* **Information provided**:
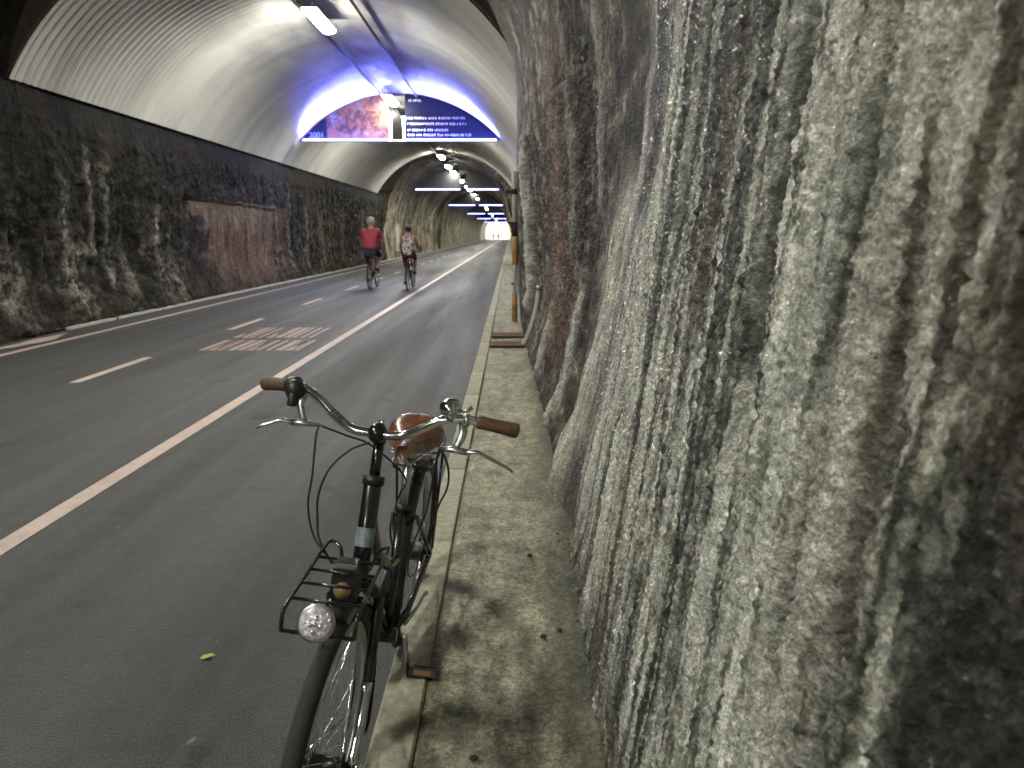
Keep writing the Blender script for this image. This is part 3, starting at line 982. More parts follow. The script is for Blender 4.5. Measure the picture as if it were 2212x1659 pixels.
for i, y in enumerate(lamp_y):
    if proto is None:
        o = proto = make_lamp()
    else:
        o = copy_tree(proto)
    h = 5.56 if 10.8 < y < 39.6 else 5.45
    o.location = (-3.72, y, h)
    vis = i - 4
    if vis < 0:
        lab = ['ceiling lamp farthest behind the camera over the road', 'ceiling lamp second farthest behind the camera', 'ceiling lamp over the road beside the camera, out of the picture', 'ceiling lamp hanging just above the top of the picture'][i]
    elif vis == 0:
        lab = 'large glowing ceiling lamp cut by the top edge of the picture, nearest to the viewer'
    else:
        lab = '%s glowing ceiling lamp down the tunnel, counted from the nearest one at the top' % ORD[vis]
    tag(o, lab, 'lamp', 'fluorescent lamps along the tunnel crown')

# ------------------------------------------------------------------ hanging history panels with light strips
def lunette(mb, xa, xb, zb, rad, zc, n=24, y=0, th=.04):
    """vertical panel between xa..xb from zb up to the circle of radius rad centred (0,zc)"""
    xsn = np.linspace(xa, xb, n)
    top = [max(zb + .002, zc + math.sqrt(max(rad * rad - x * x, 0))) for x in xsn]
    vs = []; fs = []
    for yy in (y, y + th):
        vs += [(x, yy, zb) for x in xsn] + [(x, yy, t) for x, t in zip(xsn, top)]
    for i in range(n - 1):
        fs.append((i, i + 1, n + i + 1, n + i))
        fs.append((2 * n + i, 3 * n + i, 3 * n + i + 1, 2 * n + i + 1))
        fs.append((n + i, n + i + 1, 3 * n + i + 1, 3 * n + i))
        fs.append((i, 2 * n + i, 2 * n + i + 1, i + 1))
    fs.append((0, n, 3 * n, 2 * n)); fs.append((n - 1, 3 * n - 1, 4 * n - 1, 2 * n - 1)) if False else None
    fs = [f for f in fs if f]
    mb.add(vs, fs, True)
    return mb

def hanging_panel(y, zb, rad, zc, gap, first, label, dim=1.0):
    root = empty('hanging_panel', (CX, y, zb), label=label, cat='banner', group='panels hung across the tunnel roof')
    hw = math.sqrt(rad * rad - (zb - zc) ** 2) - .02
    g0, g1 = gap
    for side, (xa, xb) in enumerate(((-hw, g0), (g1, hw))):
        mb = MB(); lunette(mb, xa, xb, 0.0, rad - .03, zc - zb)
        p = obj('picture_panel' if side == 0 else 'text_panel', mb, M['photo'] if (side == 0 and first) else (M['navy'] if first else M['black_print']), root, smooth=False)
        if first and side == 0:
            # dark corner block carrying the year
            mb = MB(); lunette(mb, xa + .02, xa + .86, .02, rad - .06, zc - zb, 10, -.012, .01)
            obj('year_block', mb, M['navy'], p, smooth=False)
            cu = bpy.data.curves.new('year', 'FONT'); cu.body = '2001'; cu.size = .25; cu.extrude = .002
            t = bpy.data.objects.new('year', cu); C.objects.link(t); t.parent = p
            t.location = (xa + .28, -.02, .05); t.rotation_euler = (PI / 2, 0, 0)
            bpy.context.view_layer.update()
            tm = bpy.data.meshes.new_from_object(t); bpy.data.objects.remove(t)
            o_ = obj('year', tm, M['grey_print'], p, smooth=False)
            o_.location = (xa + .28, -.02, .05); o_.rotation_euler = (PI / 2, 0, 0)
        if first and side == 1:
            rt = random.Random(3)
            mb = MB()
            for zz, x0, x1, hh in ((1.14, .12, .47, .07), (.62, .06, 1.86, .065), (.45, .06, 1.92, .065), (.26, .06, 1.35, .065), (.11, .06, 2.05, .065)):
                x = g1 + x0
                while x < g1 + x1:
                    w = rt.uniform(.03, .06)
                    # letter sized strokes
                    mb.box((x + w / 2, -.006, zz + hh * .5), (w * .35, .006, hh * rt.uniform(.8, 1.25)))
                    mb.box((x + w * .75, -.006, zz + hh * rt.choice((.15, .5, .85))), (w * .5, .006, hh * .25))
                    x += w + (rt.uniform(.035, .05) if rt.random() < .16 else .012)
            tag(obj('lettering', mb, M['white_print'], p), 'four lines of small white text below a title', None, None, 'stuff')
    for xa, xb in ((-hw + .16, g0), (g1, hw - .14)):
        xm = (xa + xb) / 2; wd = xb - xa
        if first:
            mb = MB(); mb.box((xm, -.16, -.062), (wd, .30, .02)); mb.box((xm, -.03, -.02), (wd, .015, .07)); mb.box((xm, -.305, -.027), (wd, .012, .05))
            bar = obj('light_bar', mb, M['housing'], root)
            mb = MB(); mb.box((xm, -.17, -.042), (wd - .02, .22, .012)); obj('uplight', mb, M['led'], bar)
            ld = bpy.data.lights.new('flood_light', 'AREA'); ld.shape = 'RECTANGLE'; ld.size = wd - .1; ld.size_y = .08
            ld.energy = 600; ld.color = (.16, .18, 1.0); ld.spread = R(112)
            lo_ = bpy.data.objects.new('flood_light', ld); C.objects.link(lo_); lo_.parent = bar
            lo_.location = (xm, -.335, .02); lo_.rotation_euler = (R(-146), 0, 0)
            mb = MB(); mb.box((xm, -.318, -.045), (wd - .02, .010, .062)); obj('light_strip', mb, M['led_front'], bar)
        else:
            mb = MB(); mb.box((xm, -.10, -.055), (wd, .18, .03)); mb.box((xm, -.03, -.01), (wd, .015, .06))
            bar = obj('light_bar', mb, M['housing'], root)
            mb = MB(); mb.box((xm, -.205, -.035), (wd - .02, .02, .08)); obj('light_strip', mb, M['led_far'], bar)
    if first:
        mb = MB()
        mb.box((g0 + .05, -.02, .30), (.09, .04, .68)); mb.box((g1 - .05, -.02, .30), (.09, .04, .68)); mb.box(((g0 + g1) / 2, -.03, -.03), (g1 - g0, .05, .05))
        obj('centre_post', mb, M['housing'], root)
    return root

hanging_panel(23.4, 4.46, 4.42, 1.45, (-.36, .16), True, 'large lit panel across the white lining, picture on its left, white text on its right')
RR = 4.30
hanging_panel(47.6, 4.42, 3.95, 1.75, (.22, .62), False, 'nearest dark panel above blue strip lights in the unlined tunnel')
hanging_panel(73.0, 4.42, 3.95, 1.75, (-.05, .35), False, 'second dark panel above blue strip lights deep in the tunnel')
hanging_panel(103.0, 4.42, 3.95, 1.75, (-.1, .3), False, 'third dark panel above blue strip lights deep in the tunnel')
hanging_panel(135.0, 4.42, 3.95, 1.75, (-.1, .3), False, 'fourth small panel above blue strip lights, near the far portal')
hanging_panel(176.0, 4.42, 3.95, 1.75, (-.1, .3), False, 'last and smallest panel with strip lights just before the far portal')

# ------------------------------------------------------------------ things on the right wall and walkway
root = empty('service_pipe', (.07, 11.25, .11), label='upright yellow and grey service pipe with dark collars on the right wall beyond the covers', cat='pipe')
mb = MB(); mb.cyl((0, 0, 0), (0, 0, .46), .045); obj('yellow_sleeve', mb, M['yellow_pipe'], root)
mb = MB(); mb.cyl((0, 0, .46), (.0, 0, .66), .028); obj('grey_pipe', mb, M['pale_pipe'], root)
mb = MB(); mb.ball((-.03, -.06, .62), .024, (1, .6, 1)); obj('reflector', mb, M['red_glass'], root)
mb = MB(); mb.cyl((0, 0, .66), (.01, 0, .92), .026); obj('grey_pipe', mb, M['pale_pipe'], root)
mb = MB(); mb.cyl((.01, 0, .92), (.01, 0, 1.36), .05); obj('yellow_sleeve', mb, M['yellow_pipe'], root)
mb = MB(); mb.cyl((.01, 0, 1.36), (.0, 0, 1.55), .055); mb.box((.0, -.01, 1.56), (.2, .07, .04)); obj('collar', mb, M['dark_metal'], root)
mb = MB(); mb.cyl((0, 0, 1.55), (-.01, 0, 2.35), .035); obj('grey_pipe', mb, M['pale_pipe'], root)
mb = MB(); mb.cyl((-.01, 0, 2.0), (-.01, 0, 2.08), .06); mb.box((-.01, 0, 2.04), (.26, .06, .05)); obj('collar', mb, M['dark_metal'], root)

root = empty('drain_pipe', (.2, 8.8, .12), label='pale curved pipe end leaning out of the wall foot behind the rusty covers', cat='pipe')
mb = MB(); mb.tube(spline([(-.03, .0, 0), (.03, -.02, .12), (.10, -.05, .34), (.145, -.08, .56), (.16, -.10, .74)], 6), .034, 10)
obj('pipe_body', mb, M['pale_pipe'], root)
mb = MB(); mb.tube([(.155, -.098, .70), (.161, -.101, .755)], .038, 10); obj('pipe_rim', mb, M['steel'], root)

for i, (y, lab) in enumerate(((9.6, 'rusty brown cover on the walkway, the farther of two'), (8.78, 'rusty brown cover on the walkway, the nearer of two'))):
    root = empty('access_cover', (-.03, y, .122), label=lab, cat='cover', group='rusty covers across the walkway')
    mb = MB(); mb.box((0, 0, .0), (.44, .34, .02)); obj('plate', mb, M['rust'], root)
    for q in (.175, -.175):
        mb = MB(); mb.box((0, q, .002), (.46, .015, .024)); obj('edge_bar', mb, M['dark_metal'], root)

bm = bmesh.new()
lv = [bm.verts.new(p) for p in ((0, 0, .004), (.018, .014, .010), (.04, .018, .006), (.062, .008, .016), (.078, -.006, .006), (.05, -.016, .012), (.022, -.014, .004))]
bm.faces.new(lv)
o = tag(obj('fallen_leaf', bm, M['leaf'], None, False), 'small yellow green leaf lying on the asphalt left of the bicycle headlamp', 'leaf')
o.location = (-1.12, 2.24, .004)
o.scale = (.7, .7, .7)
o.rotation_euler = (0, 0, R(20))
pm = MB(); pm.ball((0, 0, 0), .011, (1.2, .8, .7), 8); pmesh = pm.mesh('pebble'); pmesh.materials.append(M['pebble'])
for (x, y, lab) in ((.085, 2.83, 'dark crumb of stone on the walkway farthest from the viewer'), (.115, 2.2, 'dark crumb of stone midway along the walkway beside the wall foot'),
                    (.175, 2.24, 'dark crumb of stone closest to the wall foot on the walkway'), (-.10, 1.62, 'dark crumb of stone on the walkway just right of the kerb')):
    o = obj('pebble', pmesh); o.location = (x, y, .118); o.rotation_euler = (0, 0, x * 30)
    tag(o, lab, 'stone', 'crumbs of stone on the walkway')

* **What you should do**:
Write out again exactly the lines from the start of the data above through the line containing "tag(o, lab, 'lamp', 'fluorescent", inclusive, excluding any pictures.

* **The response**:
Keep writing the Blender script for this image. This is part 3, starting at line 982. More parts follow. The script is for Blender 4.5. Measure the picture as if it were 2212x1659 pixels.
for i, y in enumerate(lamp_y):
    if proto is None:
        o = proto = make_lamp()
    else:
        o = copy_tree(proto)
    h = 5.56 if 10.8 < y < 39.6 else 5.45
    o.location = (-3.72, y, h)
    vis = i - 4
    if vis < 0:
        lab = ['ceiling lamp farthest behind the camera over the road', 'ceiling lamp second farthest behind the camera', 'ceiling lamp over the road beside the camera, out of the picture', 'ceiling lamp hanging just above the top of the picture'][i]
    elif vis == 0:
        lab = 'large glowing ceiling lamp cut by the top edge of the picture, nearest to the viewer'
    else:
        lab = '%s glowing ceiling lamp down the tunnel, counted from the nearest one at the top' % ORD[vis]
    tag(o, lab, 'lamp', 'fluorescent lamps along the tunnel crown')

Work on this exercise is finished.